● **OBJECTIVE**
Copy the listing below in full and skip every picture.

● **DATA FOR THIS EXERCISE**
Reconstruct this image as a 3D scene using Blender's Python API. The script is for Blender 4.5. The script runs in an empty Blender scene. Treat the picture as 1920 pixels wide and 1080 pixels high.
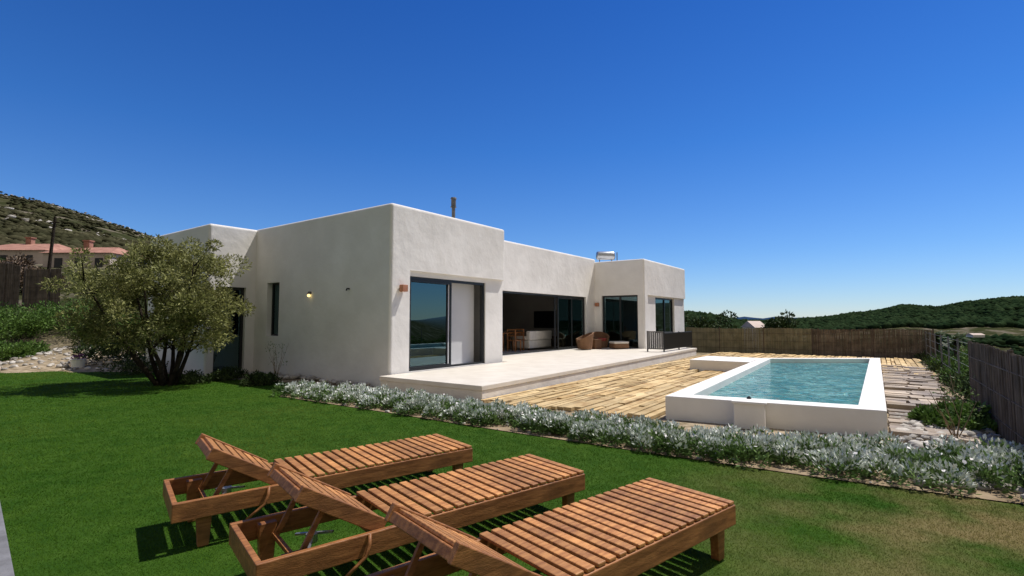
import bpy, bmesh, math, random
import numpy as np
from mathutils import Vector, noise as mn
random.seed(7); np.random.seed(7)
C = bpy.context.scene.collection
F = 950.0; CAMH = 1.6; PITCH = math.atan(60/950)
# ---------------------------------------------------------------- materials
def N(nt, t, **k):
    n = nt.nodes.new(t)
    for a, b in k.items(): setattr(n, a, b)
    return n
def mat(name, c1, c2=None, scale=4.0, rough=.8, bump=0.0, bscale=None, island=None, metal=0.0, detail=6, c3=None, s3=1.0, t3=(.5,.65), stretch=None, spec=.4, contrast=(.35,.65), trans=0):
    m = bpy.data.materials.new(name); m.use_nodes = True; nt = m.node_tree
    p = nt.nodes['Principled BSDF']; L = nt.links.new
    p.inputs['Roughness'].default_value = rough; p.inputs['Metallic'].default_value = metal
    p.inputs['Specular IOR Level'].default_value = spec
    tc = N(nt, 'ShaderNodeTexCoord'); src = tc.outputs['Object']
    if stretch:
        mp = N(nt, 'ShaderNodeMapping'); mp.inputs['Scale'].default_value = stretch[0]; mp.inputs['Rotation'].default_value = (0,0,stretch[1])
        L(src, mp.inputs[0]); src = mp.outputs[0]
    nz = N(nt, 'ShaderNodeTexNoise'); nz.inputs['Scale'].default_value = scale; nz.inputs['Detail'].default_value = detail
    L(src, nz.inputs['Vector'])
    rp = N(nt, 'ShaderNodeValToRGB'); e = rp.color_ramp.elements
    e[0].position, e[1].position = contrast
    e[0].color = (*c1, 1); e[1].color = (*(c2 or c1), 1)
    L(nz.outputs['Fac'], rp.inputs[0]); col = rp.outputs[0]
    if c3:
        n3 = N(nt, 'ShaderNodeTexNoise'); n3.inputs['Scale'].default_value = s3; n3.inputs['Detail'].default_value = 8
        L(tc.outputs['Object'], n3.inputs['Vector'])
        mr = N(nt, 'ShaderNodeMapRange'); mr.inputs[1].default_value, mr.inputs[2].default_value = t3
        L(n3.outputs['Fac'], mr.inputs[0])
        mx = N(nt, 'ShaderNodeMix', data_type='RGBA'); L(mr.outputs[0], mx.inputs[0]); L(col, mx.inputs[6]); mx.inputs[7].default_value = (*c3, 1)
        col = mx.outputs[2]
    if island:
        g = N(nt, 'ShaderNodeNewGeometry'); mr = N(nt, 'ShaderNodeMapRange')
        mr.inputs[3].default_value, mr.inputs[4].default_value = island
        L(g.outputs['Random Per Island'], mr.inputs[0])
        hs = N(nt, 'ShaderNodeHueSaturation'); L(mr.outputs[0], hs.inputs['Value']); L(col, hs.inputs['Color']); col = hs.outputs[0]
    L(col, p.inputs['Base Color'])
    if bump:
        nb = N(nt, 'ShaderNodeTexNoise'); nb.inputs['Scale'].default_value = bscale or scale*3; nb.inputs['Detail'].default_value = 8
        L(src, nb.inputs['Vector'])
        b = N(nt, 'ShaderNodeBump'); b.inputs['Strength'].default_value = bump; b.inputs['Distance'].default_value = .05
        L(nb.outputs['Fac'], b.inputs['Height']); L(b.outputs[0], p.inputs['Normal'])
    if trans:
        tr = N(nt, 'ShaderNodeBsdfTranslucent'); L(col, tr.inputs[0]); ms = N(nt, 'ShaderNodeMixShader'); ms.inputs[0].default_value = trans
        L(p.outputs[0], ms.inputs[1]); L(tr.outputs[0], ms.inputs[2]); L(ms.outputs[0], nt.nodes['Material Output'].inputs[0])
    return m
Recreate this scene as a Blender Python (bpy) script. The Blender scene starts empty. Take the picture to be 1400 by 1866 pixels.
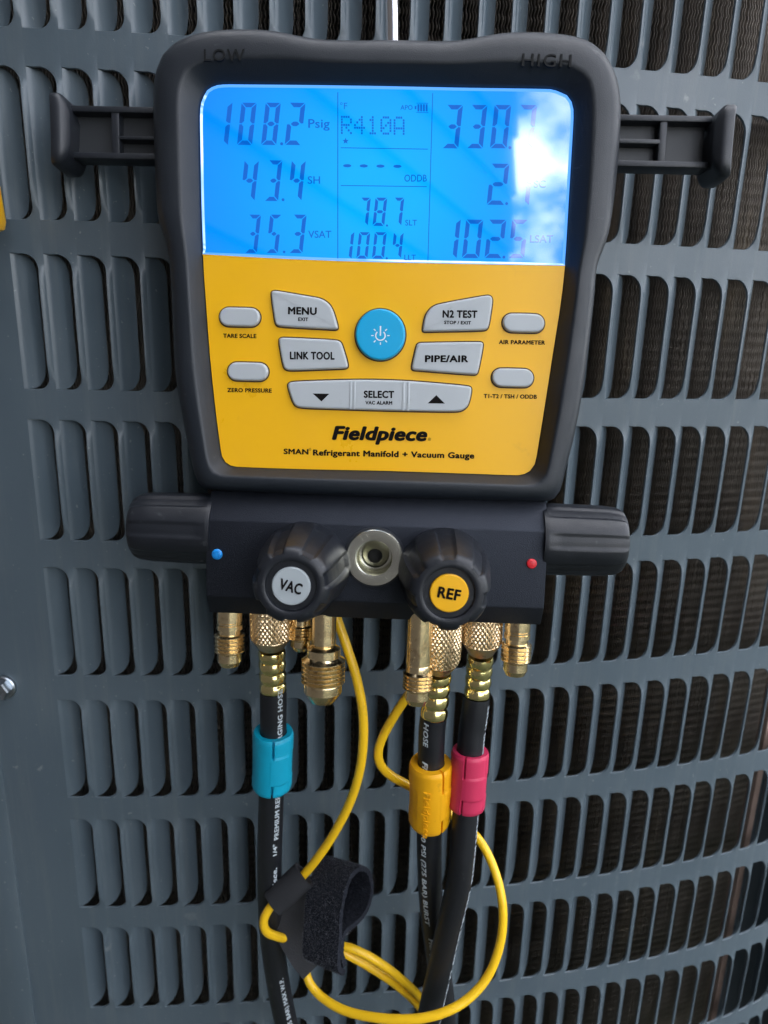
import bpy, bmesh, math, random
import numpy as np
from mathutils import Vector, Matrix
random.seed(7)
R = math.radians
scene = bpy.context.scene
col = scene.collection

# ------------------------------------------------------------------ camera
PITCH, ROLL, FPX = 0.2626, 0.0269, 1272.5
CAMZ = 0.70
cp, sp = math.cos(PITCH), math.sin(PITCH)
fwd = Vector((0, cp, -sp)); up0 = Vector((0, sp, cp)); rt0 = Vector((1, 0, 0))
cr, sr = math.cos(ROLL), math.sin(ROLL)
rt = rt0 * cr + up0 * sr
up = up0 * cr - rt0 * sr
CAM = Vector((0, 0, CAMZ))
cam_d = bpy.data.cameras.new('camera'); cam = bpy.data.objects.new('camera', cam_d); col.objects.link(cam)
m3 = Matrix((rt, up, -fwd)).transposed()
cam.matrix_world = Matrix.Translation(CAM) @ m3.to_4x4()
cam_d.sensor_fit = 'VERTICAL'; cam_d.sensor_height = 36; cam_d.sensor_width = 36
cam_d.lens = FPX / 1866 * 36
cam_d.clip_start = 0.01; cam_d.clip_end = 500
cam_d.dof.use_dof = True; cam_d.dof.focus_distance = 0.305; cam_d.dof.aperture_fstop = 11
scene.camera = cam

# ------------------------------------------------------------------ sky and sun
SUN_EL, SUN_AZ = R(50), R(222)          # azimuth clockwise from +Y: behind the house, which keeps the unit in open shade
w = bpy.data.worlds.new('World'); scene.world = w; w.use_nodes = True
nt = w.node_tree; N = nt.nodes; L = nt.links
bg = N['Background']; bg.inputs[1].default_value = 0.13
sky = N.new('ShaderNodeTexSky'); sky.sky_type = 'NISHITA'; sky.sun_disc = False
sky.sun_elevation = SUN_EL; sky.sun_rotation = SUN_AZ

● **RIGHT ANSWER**
Reconstruct this image as a 3D scene using Blender's Python API. The script is for Blender 4.5. The script runs in an empty Blender scene. Treat the picture as 1920 pixels wide and 1080 pixels high.
import bpy, bmesh, math, random
import numpy as np
from mathutils import Vector, noise as mn
random.seed(7); np.random.seed(7)
C = bpy.context.scene.collection
F = 950.0; CAMH = 1.6; PITCH = math.atan(60/950)
# ---------------------------------------------------------------- materials
def N(nt, t, **k):
    n = nt.nodes.new(t)
    for a, b in k.items(): setattr(n, a, b)
    return n
def mat(name, c1, c2=None, scale=4.0, rough=.8, bump=0.0, bscale=None, island=None, metal=0.0, detail=6, c3=None, s3=1.0, t3=(.5,.65), stretch=None, spec=.4, contrast=(.35,.65), trans=0):
    m = bpy.data.materials.new(name); m.use_nodes = True; nt = m.node_tree
    p = nt.nodes['Principled BSDF']; L = nt.links.new
    p.inputs['Roughness'].default_value = rough; p.inputs['Metallic'].default_value = metal
    p.inputs['Specular IOR Level'].default_value = spec
    tc = N(nt, 'ShaderNodeTexCoord'); src = tc.outputs['Object']
    if stretch:
        mp = N(nt, 'ShaderNodeMapping'); mp.inputs['Scale'].default_value = stretch[0]; mp.inputs['Rotation'].default_value = (0,0,stretch[1])
        L(src, mp.inputs[0]); src = mp.outputs[0]
    nz = N(nt, 'ShaderNodeTexNoise'); nz.inputs['Scale'].default_value = scale; nz.inputs['Detail'].default_value = detail
    L(src, nz.inputs['Vector'])
    rp = N(nt, 'ShaderNodeValToRGB'); e = rp.color_ramp.elements
    e[0].position, e[1].position = contrast
    e[0].color = (*c1, 1); e[1].color = (*(c2 or c1), 1)
    L(nz.outputs['Fac'], rp.inputs[0]); col = rp.outputs[0]
    if c3:
        n3 = N(nt, 'ShaderNodeTexNoise'); n3.inputs['Scale'].default_value = s3; n3.inputs['Detail'].default_value = 8
        L(tc.outputs['Object'], n3.inputs['Vector'])
        mr = N(nt, 'ShaderNodeMapRange'); mr.inputs[1].default_value, mr.inputs[2].default_value = t3
        L(n3.outputs['Fac'], mr.inputs[0])
        mx = N(nt, 'ShaderNodeMix', data_type='RGBA'); L(mr.outputs[0], mx.inputs[0]); L(col, mx.inputs[6]); mx.inputs[7].default_value = (*c3, 1)
        col = mx.outputs[2]
    if island:
        g = N(nt, 'ShaderNodeNewGeometry'); mr = N(nt, 'ShaderNodeMapRange')
        mr.inputs[3].default_value, mr.inputs[4].default_value = island
        L(g.outputs['Random Per Island'], mr.inputs[0])
        hs = N(nt, 'ShaderNodeHueSaturation'); L(mr.outputs[0], hs.inputs['Value']); L(col, hs.inputs['Color']); col = hs.outputs[0]
    L(col, p.inputs['Base Color'])
    if bump:
        nb = N(nt, 'ShaderNodeTexNoise'); nb.inputs['Scale'].default_value = bscale or scale*3; nb.inputs['Detail'].default_value = 8
        L(src, nb.inputs['Vector'])
        b = N(nt, 'ShaderNodeBump'); b.inputs['Strength'].default_value = bump; b.inputs['Distance'].default_value = .05
        L(nb.outputs['Fac'], b.inputs['Height']); L(b.outputs[0], p.inputs['Normal'])
    if trans:
        tr = N(nt, 'ShaderNodeBsdfTranslucent'); L(col, tr.inputs[0]); ms = N(nt, 'ShaderNodeMixShader'); ms.inputs[0].default_value = trans
        L(p.outputs[0], ms.inputs[1]); L(tr.outputs[0], ms.inputs[2]); L(ms.outputs[0], nt.nodes['Material Output'].inputs[0])
    return m
Recreate this scene as a Blender Python (bpy) script. The Blender scene starts empty. Take the picture to be 1400 by 1866 pixels.
import bpy, bmesh, math, random
import numpy as np
from mathutils import Vector, Matrix
random.seed(7)
R = math.radians
scene = bpy.context.scene
col = scene.collection

# ------------------------------------------------------------------ camera
PITCH, ROLL, FPX = 0.2626, 0.0269, 1272.5
CAMZ = 0.70
cp, sp = math.cos(PITCH), math.sin(PITCH)
fwd = Vector((0, cp, -sp)); up0 = Vector((0, sp, cp)); rt0 = Vector((1, 0, 0))
cr, sr = math.cos(ROLL), math.sin(ROLL)
rt = rt0 * cr + up0 * sr
up = up0 * cr - rt0 * sr
CAM = Vector((0, 0, CAMZ))
cam_d = bpy.data.cameras.new('camera'); cam = bpy.data.objects.new('camera', cam_d); col.objects.link(cam)
m3 = Matrix((rt, up, -fwd)).transposed()
cam.matrix_world = Matrix.Translation(CAM) @ m3.to_4x4()
cam_d.sensor_fit = 'VERTICAL'; cam_d.sensor_height = 36; cam_d.sensor_width = 36
cam_d.lens = FPX / 1866 * 36
cam_d.clip_start = 0.01; cam_d.clip_end = 500
cam_d.dof.use_dof = True; cam_d.dof.focus_distance = 0.305; cam_d.dof.aperture_fstop = 11
scene.camera = cam

# ------------------------------------------------------------------ sky and sun
SUN_EL, SUN_AZ = R(50), R(222)          # azimuth clockwise from +Y: behind the house, which keeps the unit in open shade
w = bpy.data.worlds.new('World'); scene.world = w; w.use_nodes = True
nt = w.node_tree; N = nt.nodes; L = nt.links
bg = N['Background']; bg.inputs[1].default_value = 0.13
sky = N.new('ShaderNodeTexSky'); sky.sky_type = 'NISHITA'; sky.sun_disc = False
sky.sun_elevation = SUN_EL; sky.sun_rotation = SUN_AZ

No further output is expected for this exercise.